*What is required*. Only the lines from the one holding "m.build('soffit', 'soffit_dark', o)" through the one holding "m = MB(); m.box(-2.35, -2.29, -19.5, -13.45, 7.2, 7.25);" are to be retyped, exactly as they appear, with both boundary lines included.

*Input rows*.
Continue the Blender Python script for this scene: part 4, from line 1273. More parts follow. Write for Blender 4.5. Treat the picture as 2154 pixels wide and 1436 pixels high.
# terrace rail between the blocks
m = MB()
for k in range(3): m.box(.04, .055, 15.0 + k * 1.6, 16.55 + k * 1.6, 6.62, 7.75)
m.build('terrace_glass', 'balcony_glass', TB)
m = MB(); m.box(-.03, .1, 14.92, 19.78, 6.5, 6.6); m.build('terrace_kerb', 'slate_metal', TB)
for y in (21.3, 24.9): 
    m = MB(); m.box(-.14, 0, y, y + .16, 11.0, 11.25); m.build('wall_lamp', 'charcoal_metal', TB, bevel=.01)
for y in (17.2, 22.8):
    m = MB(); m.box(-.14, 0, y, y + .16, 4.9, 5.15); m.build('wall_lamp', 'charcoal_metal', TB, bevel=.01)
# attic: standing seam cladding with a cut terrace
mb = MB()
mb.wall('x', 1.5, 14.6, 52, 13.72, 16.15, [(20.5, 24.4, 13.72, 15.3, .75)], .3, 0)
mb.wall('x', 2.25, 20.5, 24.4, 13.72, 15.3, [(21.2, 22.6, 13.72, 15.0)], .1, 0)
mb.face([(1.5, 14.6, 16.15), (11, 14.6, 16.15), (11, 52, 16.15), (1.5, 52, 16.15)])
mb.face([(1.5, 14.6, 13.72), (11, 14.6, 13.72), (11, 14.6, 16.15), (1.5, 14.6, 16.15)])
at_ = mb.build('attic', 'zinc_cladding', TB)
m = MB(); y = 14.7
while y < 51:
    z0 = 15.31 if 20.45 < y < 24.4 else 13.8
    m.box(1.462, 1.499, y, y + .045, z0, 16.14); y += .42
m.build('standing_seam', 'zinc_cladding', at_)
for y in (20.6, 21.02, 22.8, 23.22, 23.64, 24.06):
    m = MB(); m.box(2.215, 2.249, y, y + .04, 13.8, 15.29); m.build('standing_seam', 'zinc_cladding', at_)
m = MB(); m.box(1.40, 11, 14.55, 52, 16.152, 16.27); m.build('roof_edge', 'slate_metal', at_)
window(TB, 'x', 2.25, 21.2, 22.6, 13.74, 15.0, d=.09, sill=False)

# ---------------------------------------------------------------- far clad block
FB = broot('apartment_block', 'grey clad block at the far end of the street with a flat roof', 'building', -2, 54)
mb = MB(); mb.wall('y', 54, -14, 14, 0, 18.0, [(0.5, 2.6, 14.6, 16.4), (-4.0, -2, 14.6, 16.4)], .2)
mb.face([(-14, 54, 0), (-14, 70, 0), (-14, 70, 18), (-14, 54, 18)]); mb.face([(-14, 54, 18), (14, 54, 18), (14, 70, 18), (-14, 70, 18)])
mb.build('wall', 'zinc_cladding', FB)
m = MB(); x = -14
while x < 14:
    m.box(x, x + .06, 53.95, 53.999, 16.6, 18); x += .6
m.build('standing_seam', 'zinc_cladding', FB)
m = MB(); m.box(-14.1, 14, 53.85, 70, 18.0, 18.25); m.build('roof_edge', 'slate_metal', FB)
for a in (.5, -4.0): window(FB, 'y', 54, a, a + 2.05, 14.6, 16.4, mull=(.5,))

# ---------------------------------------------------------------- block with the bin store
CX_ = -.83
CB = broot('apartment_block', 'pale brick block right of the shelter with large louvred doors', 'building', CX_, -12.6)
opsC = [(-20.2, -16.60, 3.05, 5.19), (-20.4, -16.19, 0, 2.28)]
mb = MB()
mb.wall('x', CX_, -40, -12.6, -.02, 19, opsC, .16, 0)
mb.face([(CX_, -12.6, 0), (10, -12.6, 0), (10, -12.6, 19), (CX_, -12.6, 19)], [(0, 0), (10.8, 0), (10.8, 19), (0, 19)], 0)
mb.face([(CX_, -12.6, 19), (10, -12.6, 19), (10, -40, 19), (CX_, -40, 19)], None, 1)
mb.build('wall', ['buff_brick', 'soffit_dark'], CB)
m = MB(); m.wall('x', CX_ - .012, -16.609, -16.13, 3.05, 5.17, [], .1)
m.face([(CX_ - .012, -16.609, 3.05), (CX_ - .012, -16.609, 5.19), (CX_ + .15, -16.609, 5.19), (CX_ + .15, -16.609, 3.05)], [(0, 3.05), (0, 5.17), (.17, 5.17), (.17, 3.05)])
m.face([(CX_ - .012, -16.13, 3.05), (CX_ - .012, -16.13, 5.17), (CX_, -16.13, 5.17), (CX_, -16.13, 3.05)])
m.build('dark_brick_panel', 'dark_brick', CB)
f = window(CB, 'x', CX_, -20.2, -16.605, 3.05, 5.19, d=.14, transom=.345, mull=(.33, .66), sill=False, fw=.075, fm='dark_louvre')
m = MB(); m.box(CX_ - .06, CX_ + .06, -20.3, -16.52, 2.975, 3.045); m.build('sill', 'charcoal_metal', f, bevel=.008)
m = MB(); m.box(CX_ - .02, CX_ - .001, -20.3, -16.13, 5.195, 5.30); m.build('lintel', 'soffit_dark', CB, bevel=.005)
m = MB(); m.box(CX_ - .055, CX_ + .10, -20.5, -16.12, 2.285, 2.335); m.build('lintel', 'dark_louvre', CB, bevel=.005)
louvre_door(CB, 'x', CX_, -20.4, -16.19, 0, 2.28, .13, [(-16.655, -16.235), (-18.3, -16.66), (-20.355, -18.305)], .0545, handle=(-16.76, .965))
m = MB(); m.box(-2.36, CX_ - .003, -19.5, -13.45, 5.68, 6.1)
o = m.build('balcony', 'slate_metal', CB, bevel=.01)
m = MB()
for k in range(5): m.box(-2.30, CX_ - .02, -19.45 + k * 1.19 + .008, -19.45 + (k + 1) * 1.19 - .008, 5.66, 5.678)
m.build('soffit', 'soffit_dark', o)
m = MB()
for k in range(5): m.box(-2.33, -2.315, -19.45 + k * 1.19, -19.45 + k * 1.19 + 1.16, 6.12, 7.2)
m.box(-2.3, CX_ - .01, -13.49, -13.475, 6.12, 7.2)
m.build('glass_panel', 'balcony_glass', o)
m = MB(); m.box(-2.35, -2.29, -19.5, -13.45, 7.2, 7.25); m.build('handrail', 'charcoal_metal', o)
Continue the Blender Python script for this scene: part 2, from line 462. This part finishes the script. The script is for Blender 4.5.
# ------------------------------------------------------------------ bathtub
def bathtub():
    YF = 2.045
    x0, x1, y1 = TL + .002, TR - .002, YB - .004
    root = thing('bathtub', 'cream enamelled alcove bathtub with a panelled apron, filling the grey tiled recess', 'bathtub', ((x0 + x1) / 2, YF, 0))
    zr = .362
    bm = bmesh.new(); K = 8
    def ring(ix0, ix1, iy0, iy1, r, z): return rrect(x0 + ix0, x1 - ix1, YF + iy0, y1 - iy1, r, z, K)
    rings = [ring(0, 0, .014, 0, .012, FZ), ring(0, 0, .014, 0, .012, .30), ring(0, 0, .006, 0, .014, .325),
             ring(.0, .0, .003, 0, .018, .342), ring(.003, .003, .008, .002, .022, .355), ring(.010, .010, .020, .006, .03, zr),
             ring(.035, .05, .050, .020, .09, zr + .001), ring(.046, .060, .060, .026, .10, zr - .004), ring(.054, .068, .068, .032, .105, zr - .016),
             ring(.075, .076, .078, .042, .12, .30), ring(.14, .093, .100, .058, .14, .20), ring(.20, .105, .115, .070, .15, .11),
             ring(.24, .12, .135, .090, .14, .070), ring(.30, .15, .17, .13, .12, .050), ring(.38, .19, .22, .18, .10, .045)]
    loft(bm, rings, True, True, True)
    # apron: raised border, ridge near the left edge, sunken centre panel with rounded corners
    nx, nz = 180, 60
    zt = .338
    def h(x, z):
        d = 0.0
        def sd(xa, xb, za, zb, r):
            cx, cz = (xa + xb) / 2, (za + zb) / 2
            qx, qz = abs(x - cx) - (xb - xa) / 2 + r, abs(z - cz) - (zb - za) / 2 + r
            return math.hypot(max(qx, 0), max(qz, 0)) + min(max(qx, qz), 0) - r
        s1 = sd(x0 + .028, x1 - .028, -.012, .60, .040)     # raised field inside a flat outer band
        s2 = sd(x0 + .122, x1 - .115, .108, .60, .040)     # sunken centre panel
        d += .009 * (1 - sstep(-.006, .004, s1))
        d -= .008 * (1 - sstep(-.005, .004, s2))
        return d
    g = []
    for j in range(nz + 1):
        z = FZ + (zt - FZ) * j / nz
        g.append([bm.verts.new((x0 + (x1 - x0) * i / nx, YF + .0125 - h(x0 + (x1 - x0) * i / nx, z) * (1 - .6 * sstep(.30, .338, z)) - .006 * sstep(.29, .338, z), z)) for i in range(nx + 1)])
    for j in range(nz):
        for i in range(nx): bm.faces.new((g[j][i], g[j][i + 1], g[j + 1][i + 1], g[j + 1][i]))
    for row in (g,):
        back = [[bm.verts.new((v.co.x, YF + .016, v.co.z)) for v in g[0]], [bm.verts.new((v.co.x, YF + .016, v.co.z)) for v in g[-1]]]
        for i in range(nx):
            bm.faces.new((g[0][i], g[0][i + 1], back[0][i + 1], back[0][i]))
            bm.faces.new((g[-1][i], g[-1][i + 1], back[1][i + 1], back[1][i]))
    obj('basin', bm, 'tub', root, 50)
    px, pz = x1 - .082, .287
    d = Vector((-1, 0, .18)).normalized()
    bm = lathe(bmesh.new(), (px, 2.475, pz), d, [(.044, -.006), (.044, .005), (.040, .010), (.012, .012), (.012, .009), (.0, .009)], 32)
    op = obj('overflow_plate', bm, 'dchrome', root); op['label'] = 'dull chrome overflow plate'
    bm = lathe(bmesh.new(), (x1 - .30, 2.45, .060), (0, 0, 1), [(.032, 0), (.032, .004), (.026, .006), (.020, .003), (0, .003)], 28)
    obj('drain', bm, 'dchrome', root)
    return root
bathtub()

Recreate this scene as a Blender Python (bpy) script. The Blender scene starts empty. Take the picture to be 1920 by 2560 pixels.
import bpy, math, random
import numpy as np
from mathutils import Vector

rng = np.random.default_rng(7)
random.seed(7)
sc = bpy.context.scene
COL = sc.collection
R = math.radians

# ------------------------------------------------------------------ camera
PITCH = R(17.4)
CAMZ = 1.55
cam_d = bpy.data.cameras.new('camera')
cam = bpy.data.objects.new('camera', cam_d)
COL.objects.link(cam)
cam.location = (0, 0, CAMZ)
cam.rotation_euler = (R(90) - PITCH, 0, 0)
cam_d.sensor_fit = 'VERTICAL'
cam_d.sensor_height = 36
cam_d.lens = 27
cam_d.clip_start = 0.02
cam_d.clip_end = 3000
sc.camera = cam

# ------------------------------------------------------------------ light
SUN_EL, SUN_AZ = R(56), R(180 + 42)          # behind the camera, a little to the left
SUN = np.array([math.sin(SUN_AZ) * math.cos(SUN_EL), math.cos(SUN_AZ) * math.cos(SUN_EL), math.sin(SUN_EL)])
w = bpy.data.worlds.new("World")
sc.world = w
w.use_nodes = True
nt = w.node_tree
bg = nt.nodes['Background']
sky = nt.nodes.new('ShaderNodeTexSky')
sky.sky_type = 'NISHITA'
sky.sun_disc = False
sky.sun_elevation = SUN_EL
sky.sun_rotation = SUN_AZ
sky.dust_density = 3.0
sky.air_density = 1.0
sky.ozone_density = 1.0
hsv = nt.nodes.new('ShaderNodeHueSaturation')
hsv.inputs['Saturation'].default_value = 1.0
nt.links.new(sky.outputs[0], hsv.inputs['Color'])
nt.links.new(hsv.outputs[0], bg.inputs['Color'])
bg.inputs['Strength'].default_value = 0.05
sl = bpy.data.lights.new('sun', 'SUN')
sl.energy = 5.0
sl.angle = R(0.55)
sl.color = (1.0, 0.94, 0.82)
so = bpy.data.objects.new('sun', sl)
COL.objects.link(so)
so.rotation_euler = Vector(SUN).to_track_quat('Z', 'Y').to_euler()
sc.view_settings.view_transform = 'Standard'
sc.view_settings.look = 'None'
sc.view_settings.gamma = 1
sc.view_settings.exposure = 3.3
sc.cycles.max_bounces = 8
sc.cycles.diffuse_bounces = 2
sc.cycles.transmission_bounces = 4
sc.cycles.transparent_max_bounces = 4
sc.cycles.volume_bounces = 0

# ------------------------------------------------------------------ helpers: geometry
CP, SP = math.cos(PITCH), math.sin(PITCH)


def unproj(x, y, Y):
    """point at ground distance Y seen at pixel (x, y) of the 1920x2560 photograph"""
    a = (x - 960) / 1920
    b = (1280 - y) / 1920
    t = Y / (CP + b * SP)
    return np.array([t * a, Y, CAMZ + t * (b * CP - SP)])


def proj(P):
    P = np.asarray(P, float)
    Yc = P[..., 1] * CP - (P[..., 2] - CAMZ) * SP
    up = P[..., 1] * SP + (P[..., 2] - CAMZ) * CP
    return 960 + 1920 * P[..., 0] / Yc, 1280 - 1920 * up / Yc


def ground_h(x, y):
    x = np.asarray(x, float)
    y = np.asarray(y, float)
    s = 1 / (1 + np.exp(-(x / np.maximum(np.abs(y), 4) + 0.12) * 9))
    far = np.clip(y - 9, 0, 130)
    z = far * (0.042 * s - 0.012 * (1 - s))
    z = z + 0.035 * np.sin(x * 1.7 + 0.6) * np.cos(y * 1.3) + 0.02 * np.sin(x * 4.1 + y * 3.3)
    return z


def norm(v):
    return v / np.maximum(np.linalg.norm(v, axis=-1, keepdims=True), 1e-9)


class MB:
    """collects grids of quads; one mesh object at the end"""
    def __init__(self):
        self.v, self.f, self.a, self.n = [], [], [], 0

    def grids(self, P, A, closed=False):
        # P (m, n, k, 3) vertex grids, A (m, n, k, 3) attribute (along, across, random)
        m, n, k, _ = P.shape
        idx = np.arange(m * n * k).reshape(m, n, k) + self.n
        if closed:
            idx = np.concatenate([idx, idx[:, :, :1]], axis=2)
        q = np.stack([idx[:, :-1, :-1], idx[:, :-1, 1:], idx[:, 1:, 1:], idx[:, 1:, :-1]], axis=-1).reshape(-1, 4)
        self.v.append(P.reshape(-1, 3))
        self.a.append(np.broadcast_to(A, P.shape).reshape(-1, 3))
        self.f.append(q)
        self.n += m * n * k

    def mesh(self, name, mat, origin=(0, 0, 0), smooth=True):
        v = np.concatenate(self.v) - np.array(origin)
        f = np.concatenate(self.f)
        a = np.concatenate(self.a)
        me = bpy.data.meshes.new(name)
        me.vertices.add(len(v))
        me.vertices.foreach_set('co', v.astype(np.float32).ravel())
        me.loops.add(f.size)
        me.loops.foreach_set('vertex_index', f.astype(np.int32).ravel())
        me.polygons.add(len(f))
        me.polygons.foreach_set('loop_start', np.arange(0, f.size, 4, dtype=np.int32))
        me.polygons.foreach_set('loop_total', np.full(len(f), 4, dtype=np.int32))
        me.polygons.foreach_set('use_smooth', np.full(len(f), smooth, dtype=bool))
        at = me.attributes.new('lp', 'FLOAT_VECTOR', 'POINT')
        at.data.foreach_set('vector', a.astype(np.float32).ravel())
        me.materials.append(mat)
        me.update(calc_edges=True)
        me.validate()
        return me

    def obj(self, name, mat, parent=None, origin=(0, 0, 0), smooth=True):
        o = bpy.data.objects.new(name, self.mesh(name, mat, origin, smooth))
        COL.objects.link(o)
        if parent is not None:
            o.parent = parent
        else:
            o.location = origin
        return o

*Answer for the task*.
m.build('soffit', 'soffit_dark', o)
m = MB()
for k in range(5): m.box(-2.33, -2.315, -19.45 + k * 1.19, -19.45 + k * 1.19 + 1.16, 6.12, 7.2)
m.box(-2.3, CX_ - .01, -13.49, -13.475, 6.12, 7.2)
m.build('glass_panel', 'balcony_glass', o)
m = MB(); m.box(-2.35, -2.29, -19.5, -13.45, 7.2, 7.25); m.build('handrail', 'charcoal_metal', o)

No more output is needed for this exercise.